The Charlestown Navy Yard stands still on a frigid March morning. Heavy snow swallows the wheels of parked cars and muffles the footsteps of a few workmen trudging along in Carhartt outerwear. Rusted cranes loom over the yard like arcade claws –– they seem to have been waiting hundreds of years to snatch up cargo. Docked in the waters beneath them is the USS Constitution, a proud, wooden-hulled battleship preserved since the 19th century, when it became known as “Old Ironsides” during the War of 1812.
Past the ship and across the Charles River stand TD Garden, various skyscrapers, and modern, functional cranes that build the city up so it can stare down on its past. The Charlestown Navy Yard defies these surroundings, this era, and even time itself. In a city full of movement toward the modern, the yard is a sanctuary of brick, wood, and rusty steel.

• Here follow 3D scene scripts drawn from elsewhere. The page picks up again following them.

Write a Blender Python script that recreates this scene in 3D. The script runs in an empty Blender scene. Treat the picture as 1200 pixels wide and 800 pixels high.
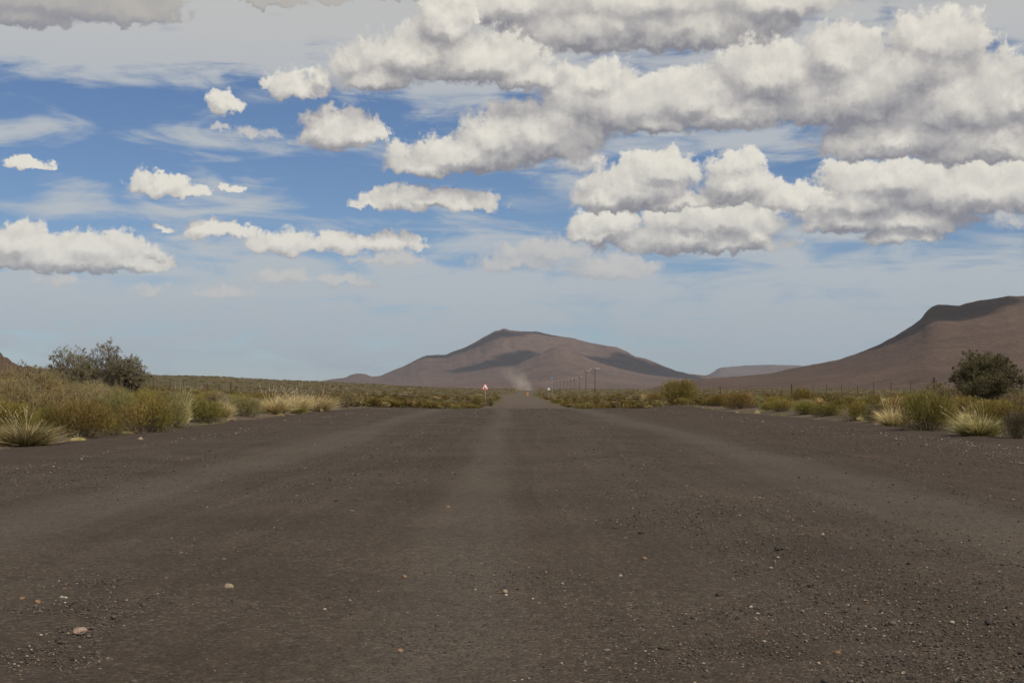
import bpy, math, random
import numpy as np
from mathutils import Vector, Matrix, noise as mnoise

rng = np.random.default_rng(7)
random.seed(7)
SC = bpy.context.scene
COL = SC.collection
R = math.radians

# ------------------------------------------------------------------ camera
F = 1667.0            # focal length in photograph pixels (1200 wide)
EYE = 0.80
HOR = 454.0           # horizon line in photograph pixels
cam_d = bpy.data.cameras.new('camera')
cam = bpy.data.objects.new('camera', cam_d)
COL.objects.link(cam)
cam_d.sensor_width = 36.0
cam_d.lens = F / 1200 * 36.0
cam_d.clip_start = 0.1
cam_d.clip_end = 90000
PITCH = math.atan((HOR - 400) / F)
cam.location = (0, 0, EYE)
cam.rotation_euler = (math.pi / 2 + PITCH, 0, 0)
SC.camera = cam
CP, SP = math.cos(PITCH), math.sin(PITCH)


def ray(px, py):
    """pixel of the photograph -> direction (x/y, z/y)"""
    a, b = (px - 600) / F, (400 - py) / F
    y = CP - b * SP
    z = SP + b * CP
    return a / y, z / y


def at(px, py, Y):
    t, e = ray(px, py)
    return t * Y, Y, EYE + e * Y


# ------------------------------------------------------------------ light
SUN_AZ, SUN_EL = 138.0, 48.0      # azimuth clockwise from +Y
SUN = Vector((math.sin(R(SUN_AZ)) * math.cos(R(SUN_EL)), math.cos(R(SUN_AZ)) * math.cos(R(SUN_EL)), math.sin(R(SUN_EL))))
sun_d = bpy.data.lights.new('sun', 'SUN')
sun_d.energy = 4.2
sun_d.angle = R(0.5)
sun_d.color = (1.0, 0.93, 0.83)
sun = bpy.data.objects.new('sun', sun_d)
COL.objects.link(sun)
sun.rotation_euler = SUN.to_track_quat('Z', 'Y').to_euler()

SC.view_settings.view_transform = 'Standard'
SC.view_settings.look = 'None'
SC.view_settings.exposure = 0.0
SC.view_settings.gamma = 1.0
SC.view_settings.use_curve_mapping = False
SC.cycles.max_bounces = 5
SC.cycles.diffuse_bounces = 2
SC.cycles.transparent_max_bounces = 6
SC.cycles.volume_bounces = 0
SC.cycles.use_denoising = True


# ------------------------------------------------------------------ node expression helper
class E:
    """A socket in a node tree with arithmetic."""
    def __init__(s, nt, sock):
        s.nt, s.s = nt, sock

    def _m(s, op, *a, clamp=False):
        n = s.nt.nodes.new('ShaderNodeMath')
        n.operation = op
        n.use_clamp = clamp
        for i, v in enumerate((s,) + a):
            if isinstance(v, E):
                s.nt.links.new(v.s, n.inputs[i])
            else:
                n.inputs[i].default_value = v
        return E(s.nt, n.outputs[0])

    def __add__(s, o): return s._m('ADD', o)
    def __radd__(s, o): return s._m('ADD', o)
    def __sub__(s, o): return s._m('SUBTRACT', o)
    def __rsub__(s, o): return (s * -1.0)._m('ADD', o)
    def __mul__(s, o): return s._m('MULTIPLY', o)
    def __rmul__(s, o): return s._m('MULTIPLY', o)
    def __truediv__(s, o): return s._m('DIVIDE', o)
    def max(s, o): return s._m('MAXIMUM', o)
    def min(s, o): return s._m('MINIMUM', o)
    def abs(s): return s._m('ABSOLUTE')
    def pow(s, o): return s._m('POWER', o)
    def clamp(s): return s._m('ADD', 0.0, clamp=True)

    def step(s, a, b, lo=0.0, hi=1.0, kind='SMOOTHSTEP'):
        n = s.nt.nodes.new('ShaderNodeMapRange')
        n.interpolation_type = kind
        s.nt.links.new(s.s, n.inputs['Value'])
        n.inputs['From Min'].default_value = a
        n.inputs['From Max'].default_value = b
        n.inputs['To Min'].default_value = lo
        n.inputs['To Max'].default_value = hi
        return E(s.nt, n.outputs[0])


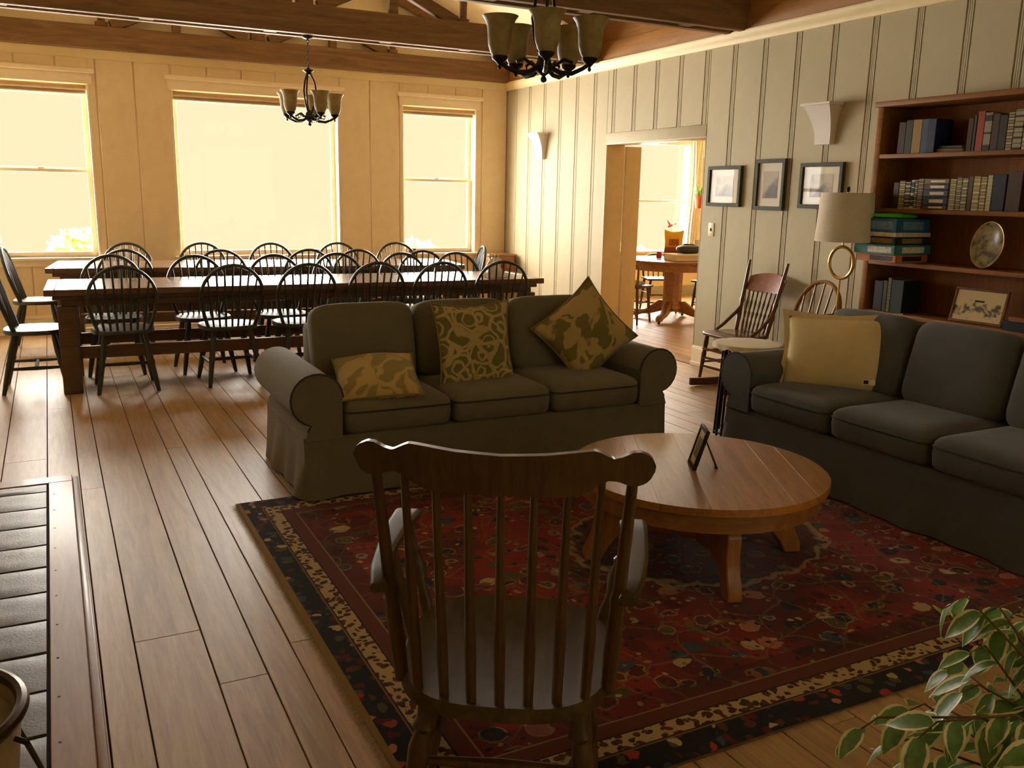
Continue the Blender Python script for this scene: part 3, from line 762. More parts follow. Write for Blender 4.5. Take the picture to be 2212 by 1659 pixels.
# ================================================================== seating group
def sofa(name, label, loc, rz, mat, pipe):
    t = thing(name, label, 'sofa', loc, rz, 'skirted roll-arm sofas')     # faces -Y, origin at the middle of the front
    HW = .885; D = .88                                                      # inner half width, depth
    # body under the cushions
    MB().box(-HW, HW, .03, D-.02, .03, .305).build('base', mat, t, bev=.015)
    # skirt with soft folds, four sides
    x0, x1, y0, y1 = -1.08, 1.08, 0.0, D
    per = []
    def side(p, q, n):
        for i in range(n): per.append((Vector(p).lerp(Vector(q), i/n), (Vector(q)-Vector(p)).normalized()))
    side((x0, y0), (x1, y0), 60); side((x1, y0), (x1, y1), 26); side((x1, y1), (x0, y1), 60); side((x0, y1), (x0, y0), 26)
    m = MB(); vs = []; N = len(per); R = 6
    for j in range(R+1):
        v = j/R
        for i, (p, d) in enumerate(per):
            nrm = Vector((d.y, -d.x)); cx = abs(p.x)/1.08; fold = sin(i*.9)*.006+sin(i*.37+1)*.008
            flare = (1-v)**1.5*(.035+fold*1.6)-.012
            vs.append((p.x+nrm.x*flare, p.y+nrm.y*flare, .006+.30*v))
    fs = [(j*N+i, j*N+(i+1) % N, (j+1)*N+(i+1) % N, (j+1)*N+i) for j in range(R) for i in range(N)]
    m.add(vs, fs); m.build('skirt', mat, t, ang=70)
    # rolled arms
    for s in (-1, 1):
        prof = [(0, .29), (0, .50)]
        cxx, cz, r = .125, .495, .128
        for i in range(17):
            a = pi*.98 - (pi*.98+pi*.42)*i/16; prof.append((cxx+r*cos(a), cz+r*sin(a)))
        prof += [(.175, .34), (.19, .29)]
        m = MB(); vs = []; n = len(prof); ys = [0.0, .006, .03, .3, .6, D-.05, D-.02]
        for yy in ys:
            k = .0 if yy > .001 else .012
            for x, z in prof:
                vx = x+(cxx-x)*k*2; vz = z+(cz-z)*k*2
                vs.append((s*(HW+vx), yy, vz))
        fs = [(j*n+i, j*n+(i+1) % n, (j+1)*n+(i+1) % n, (j+1)*n+i) for j in range(len(ys)-1) for i in range(n)]
        fs += [tuple(range(n)), tuple(range(len(vs)-1, len(vs)-n-1, -1))]
        m.add(vs, fs); ar = m.build('arm', mat, t, ang=50)
        MB().tube([(s*(HW+x), .004, z) for x, z in prof[1:-1]], .006, 6).build('piping', pipe, ar)
    # back frame
    MB().box(-HW+.02, HW-.02, D-.2, D-.01, .28, .76).build('back_frame', mat, t, bev=.04, seg=3)
    w = 2*HW/3
    for k in range(3):
        cx = -HW+w*(k+.5)
        c = MB().selip(w/2-.002, .335, .095, .42, .16, 40, 12, T(cx, .315, .385)).build('seat_cushion', mat, t, ang=70)
        rr = [(cx+(w/2-.004)*math.copysign(abs(cos(q))**.16, cos(q)), .315+.335*math.copysign(abs(sin(q))**.16, sin(q)), .42) for q in [2*pi*i/40 for i in range(40)]]
        MB().tube(rr, .005, 5, True).build('piping', pipe, c)
        M = T(cx, .60, .655) @ RX(radians(-14)) @ RZ((k-1)*.02)
        MB().selip(w/2-.002, .115, .225, .3, .5, 36, 16, M).build('back_cushion', mat, t, ang=70)
    return t
sofa('sofa', 'grey skirted sofa with three patterned pillows, its back to the dining tables', (2.092, 4.125, .0125), 0, M_['sofa'], M_['sofapipe'])
sofa('sofa', 'blue-grey skirted sofa with a cream pillow in front of the bookcase', (3.455, 2.855, .0125), radians(-90), M_['sofa2'], M_['sofapipe'])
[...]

This anachronism serves as a perfect home for the USS Constitution Model Shipwright Guild, whose 90-or-so members gather on the first Tuesday of each month at the USS Constitution Museum. At the meetings, model ship-makers — labelled either apprentices, journeymen, or masters — show-and-tell their projects, which have consumed immeasurable amounts of their time, energy, and resources. Members are professionals and hobbyists alike, and they come from as far as Argentina and Germany. Transcending career and geography, members are unified by their graying hair and love of a dying art. Sometimes, the Guild features guest speakers; other times, it holds a fundraising auction among its members. This year, the Guild is celebrating its 40th anniversary with “Masters of Miniature: the 40th Annual Model Ship Show,” open to the public until March 23 at the USS Constitution Museum.

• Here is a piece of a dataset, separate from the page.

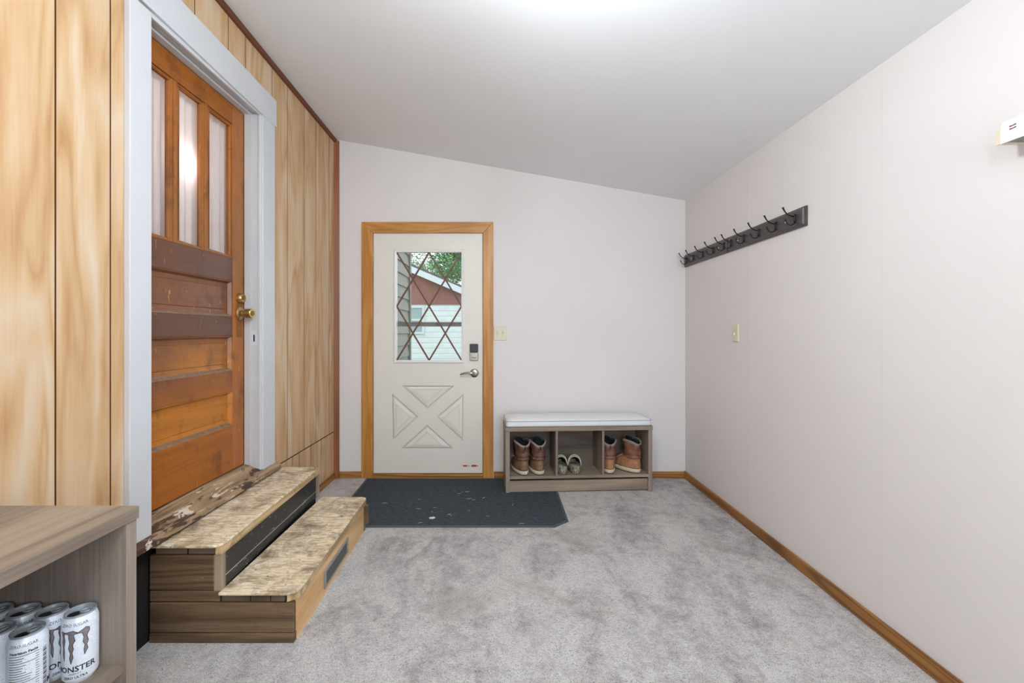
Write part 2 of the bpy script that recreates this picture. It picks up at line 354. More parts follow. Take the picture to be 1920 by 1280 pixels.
def obj(name, bm, m, parent=None, smooth=False, bevel=0, loc=None, sub=0):
    bmesh.ops.remove_doubles(bm, verts=bm.verts, dist=1e-6)
    bmesh.ops.recalc_face_normals(bm, faces=bm.faces)
    me = bpy.data.meshes.new(name); bm.to_mesh(me); bm.free()
    ms = m if isinstance(m, (list, tuple)) else [m]
    for k in ms: me.materials.append(k)
    o = bpy.data.objects.new(name, me); C.objects.link(o)
    if parent: o.parent = parent
    if loc: o.location = loc
    if smooth:
        for p in me.polygons: p.use_smooth = True
        if smooth != True:
            me.set_sharp_from_angle(angle=math.radians(smooth))
    if bevel:
        bv = o.modifiers.new('bevel', 'BEVEL'); bv.width = bevel; bv.segments = 2; bv.limit_method = 'ANGLE'
    if sub:
        sm = o.modifiers.new('sub', 'SUBSURF'); sm.levels = sub; sm.render_levels = sub
    return o
def tag(o, label, cat, group=None, kind=None):
    o['label'] = label; o['category'] = cat
    if group: o['group'] = group
    if kind: o['kind'] = kind
    return o
def struct(name, bm, m, label, cat, parent=None, **k):
    o = obj(name, bm, m, parent, **k); o['kind'] = 'structure'
    return tag(o, label, cat)
def thing(name, label, cat, loc=(0, 0, 0), rz=0, group=None, kind=None):
    o = bpy.data.objects.new(name, None); o.empty_display_size = 0.05; C.objects.link(o)
    o.location = loc; o.rotation_euler = (0, 0, rz)
    return tag(o, label, cat, group, kind)
def text_bm(s, size, depth=0.0, bold=0.0):
    cu = bpy.data.curves.new('t', 'FONT'); cu.body = s; cu.size = size; cu.extrude = depth; cu.align_x = 'CENTER'; cu.offset = bold; cu.resolution_u = 2
    o = bpy.data.objects.new('t', cu); C.objects.link(o)
    dg = bpy.context.evaluated_depsgraph_get(); me = o.evaluated_get(dg).to_mesh()
    bm = bmesh.new(); bm.from_mesh(me); o.evaluated_get(dg).to_mesh_clear()
    bpy.data.objects.remove(o); bpy.data.curves.remove(cu)
    return bm
def merge(dst, src):
    me = bpy.data.meshes.new('tmp'); src.to_mesh(me); src.free(); dst.from_mesh(me); bpy.data.meshes.remove(me); return dst

# ------------------------------------------------------------------ room shell
XL, XR, YB, YF = -1.40, 1.548, 3.68, -1.66
def ceil_z(x, y):
    t = (x-XL)/(XR-XL)
    zl = 2.847 + 0.026*(YB-y); zr = 2.332 - 0.004*(YB-y)
    return zl*(1-t) + zr*t

struct('floor', B(XL-0.1, XR+0.1, YF-0.1, YB+0.02, -0.12, 0), M['carpet'], 'grey mottled shag carpet covering the whole room floor', 'carpet')

bm = bmesh.new(); NX, NY = 12, 20; g = {}
for k, dz in ((0, 0), (1, 0.1)):
    for i in range(NX+1):
        for j in range(NY+1):
            x = XL-0.1+(XR-XL+0.2)*i/NX; y = YF-0.1+(YB-YF+0.2)*j/NY
            g[k, i, j] = bm.verts.new((x, y, ceil_z(x, y)+dz))
for k in (0, 1):
    for i in range(NX):
        for j in range(NY): bm.faces.new((g[k, i, j], g[k, i+1, j], g[k, i+1, j+1], g[k, i, j+1]))
struct('ceiling', bm, M['ceiling'], 'white sloping ceiling, higher along the panelled left side', 'ceiling')

# left wall: boards with real gaps over a dark backing; opening for the inner door
DY0, DY1, DZ0, DZ1 = 1.722, 2.515, 0.44, 2.49
grooves = [YF, -1.4, -1.15, -0.99, -0.72, -0.47, -0.28, 0.0, 0.21, 0.36, 0.63, 0.86, 1.12, 1.373, 1.566, 1.77, 1.997, 2.242, 2.392, 2.67, 2.863, 3.103, 3.299, 3.554, YB]
bm = bmesh.new()
def board(y0, y1, z0, z1):
    if y1-y0 < 0.004: return
    if z1 is None:
        prism(bm, [(y0, z0), (y1, z0), (y1, ceil_z(XL, y1)), (y0, ceil_z(XL, y0))], XL-0.006, XL, 'YZ')
    else: box(bm, XL-0.006, XL, y0, y1, z0, z1)
for a, c in zip(grooves, grooves[1:]):
    y0, y1 = a+0.0028, c-0.0028
    lowcut = 0.395
    for s0, s1 in ((y0, min(y1, DY0-0.03)), (max(y0, DY1+0.03), y1)):
        if s1-s0 > 0.004:
            if s0 > DY1:
                board(s0, s1, lowcut+0.004, None); 
            else: board(s0, s1, 0.41 if a > 1.5 else 0, None)
    s0, s1 = max(y0, DY0-0.03), min(y1, DY1+0.03)
    if s1-s0 > 0.004: board(s0, s1, DZ1+0.03, None)
lg = [DY1+0.03, 2.74, 2.93, 3.03, 3.21, 3.40, 3.50, YB]
for a, c in zip(lg, lg[1:]): board(a+0.0022, c-0.0022, 0, lowcut-0.004)
bm.normal_update()
for f in bm.faces:
    if abs(f.normal.x) < 0.5: f.material_index = 1
n0 = len(bm.faces)
for y0, y1, z0, z1 in ((YF, 1.57, 0, 2.83), (1.57, DY0-0.02, 0.41, 2.83), (DY1+0.02, YB, 0, 2.83), (DY0-0.02, DY1+0.02, 0, DZ0-0.03), (DY0-0.02, DY1+0.02, DZ1+0.02, 2.83)):
    box(bm, XL-0.09, XL-0.0062, y0, y1, z0, z1)
bm.faces.ensure_lookup_table()
for f in bm.faces[n0:]: f.material_index = 1
n1_ = len(bm.faces); box(bm, XL-0.09, XL-0.0062, 1.57, DY0-0.02, 0, 0.41); bm.faces.ensure_lookup_table()
for f in bm.faces[n1_:]: f.material_index = 2  # backing coloured black for the shade between cabinet and steps
for f in bm.faces[n0:]:
    c_ = f.calc_center_median()
    if DY0-0.03 < c_.y < DY1+0.03 and c_.z < 0.43: f.material_index = 2
struct('wall_left', bm, [M['panel'], M['groove'], M['gap_shade']], 'pale maple wood panelling with dark vertical grooves', 'wall')

# far wall with the exterior door opening
EX0, EX1, EZ1 = -1.085, -0.142, 2.085
bm = bmesh.new()
def cz(x): return ceil_z(x, YB)+0.02
xs = [XL-0.1, EX0]; prism(bm, [(XL-0.1, 0), (EX0, 0), (EX0, cz(EX0)), (XL-0.1, cz(XL-0.1))], YB, YB+0.12, 'XZ')
prism(bm, [(EX0, EZ1), (EX1, EZ1), (EX1, cz(EX1)), (EX0, cz(EX0))], YB, YB+0.12, 'XZ')
prism(bm, [(EX1, 0), (XR+0.1, 0), (XR+0.1, cz(XR+0.1)), (EX1, cz(EX1))], YB, YB+0.12, 'XZ')
struct('wall_back', bm, M['wall'], 'white end wall holding the cream exterior door', 'wall')
bm = bmesh.new()
seams = [YF, -0.63, 0.57, 1.78, 2.752, 3.58, YB]
for a, c in zip(seams, seams[1:]): box(bm, XR, XR+0.09, a+0.0006, c-0.0006, 0, 2.37)
box(bm, XR+0.0008, XR+0.09, YF, YB, 0, 2.37)
struct('wall_right', bm, M['wall'], 'plain white right wall with faint panel seams', 'wall')
# wall behind the camera, with a window added to carry the fill light
WX0, WX1, WZ0, WZ1 = 0.2, 1.3, 0.68, 2.22
bm = bmesh.new()
def cf(x): return ceil_z(x, YF)+0.02
prism(bm, [(XL-0.1, 0), (WX0, 0), (WX0, cf(WX0)), (XL-0.1, cf(XL-0.1))], YF-0.1, YF, 'XZ')
prism(bm, [(WX1, 0), (XR+0.1, 0), (XR+0.1, cf(XR+0.1)), (WX1, cf(WX1))], YF-0.1, YF, 'XZ')
box(bm, WX0, WX1, YF-0.1, YF, 0, WZ0)
prism(bm, [(WX0, WZ1), (WX1, WZ1), (WX1, cf(WX1)), (WX0, cf(WX0))], YF-0.1, YF, 'XZ')
struct('wall_front', bm, M['wall'], 'white wall behind the viewpoint with a wide window', 'wall')
win = thing('added_window_1', 'wide white window added behind the viewpoint for fill light', 'window', kind='structure')
bm = bmesh.new()
for a in ((WX0, WX1, WZ0, WZ0+0.05), (WX0, WX1, WZ1-0.05, WZ1), (WX0, WX0+0.05, WZ0+0.05, WZ1-0.05), (WX1-0.05, WX1, WZ0+0.05, WZ1-0.05), (0.72, 0.78, WZ0+0.05, WZ1-0.05)):
    box(bm, a[0], a[1], YF-0.08, YF-0.03, a[2], a[3])
obj('window_frame', bm, M['white'], win)
obj('pane', B(WX0+0.05, WX1-0.05, YF-0.058, YF-0.054, WZ0+0.05, WZ1-0.05), M['glass'], win)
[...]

The show invites the average, non-ship-making-connoisseur into the world of the Model Shipwright Guild. Dozens of scaled-down ships are regally displayed with their sails unfurled in one of the museum’s rooms. They range from modest ship-in-a-bottle creations to imposing vessels that swallow an entire table. Every model is immaculately detailed and exhaustively researched. Modelers often find original plans for the vessels they imitate, meaning every miniscule cannon, railing, and dinghy likely has a supersized twin at sea, or once did. Guildsmen flit between the models, hovering over them affectionately and offering their abundant knowledge to visitors.
The majority are copies of historically significant ships, with only a few modern designs making an appearance. “Modern ships don’t look very nice,” says guildsman Mat J. Leupold, age 94, of Wayland, Mass. “The warships don’t look like ships. The cruise liners don’t look like ships. The ocean liners are extinct. The shapely vessels have to be from a long ways back.” To build models is to reminisce about history as much as it is to preserve it.
Glenn A. Kalimon, who has been a guild member for the past nine years and was recently named a master, has three ships of his own at the show. One of them is the Helen B. Thomas, a fishing schooner unique for its lack of a “bowsprit,” or the traditional stick jutting out from the front of the boat. Another is a stone sloop, specially designed to haul granite blocks; the third is a yacht owned by a personal friend. He explains that when choosing his models, he looks for something unique. “And it’s got to be something I can fall in love with,” he says.
Love is a necessary criterion for model ship building, considering the arduous, intensive process required. Love — a lot of it — is the driving motivation of these loyal hobbyists.
Larry A. Ward, age 78, of Scituate, Mass., can attest to that. He spent a year building his model of the Steel Traveler, a cargo ship on which he himself served as chief engineer during the Vietnam War. The model is beautiful and exact; when asked how big the real Steel Traveler is, Ward responds without hesitation: “498 feet long.”
Ward’s masterwork is a model of the USS Constitution itself, which boasts fully functional rigging and 30,000 tiny copper plates on its hull. The White House wanted to display it in the Navy Mess restaurant, an immeasurable honor to be sure. But Ward wasn’t ready to hand over his labor of love. His idea: “How ‘bout I loan it to them?”
He took it back after just two years. “It’s a little piece of me,” he explains.
When you exit the museum, the hulking, real-life USS Constitution itself floats before you. It looks exactly like Ward’s.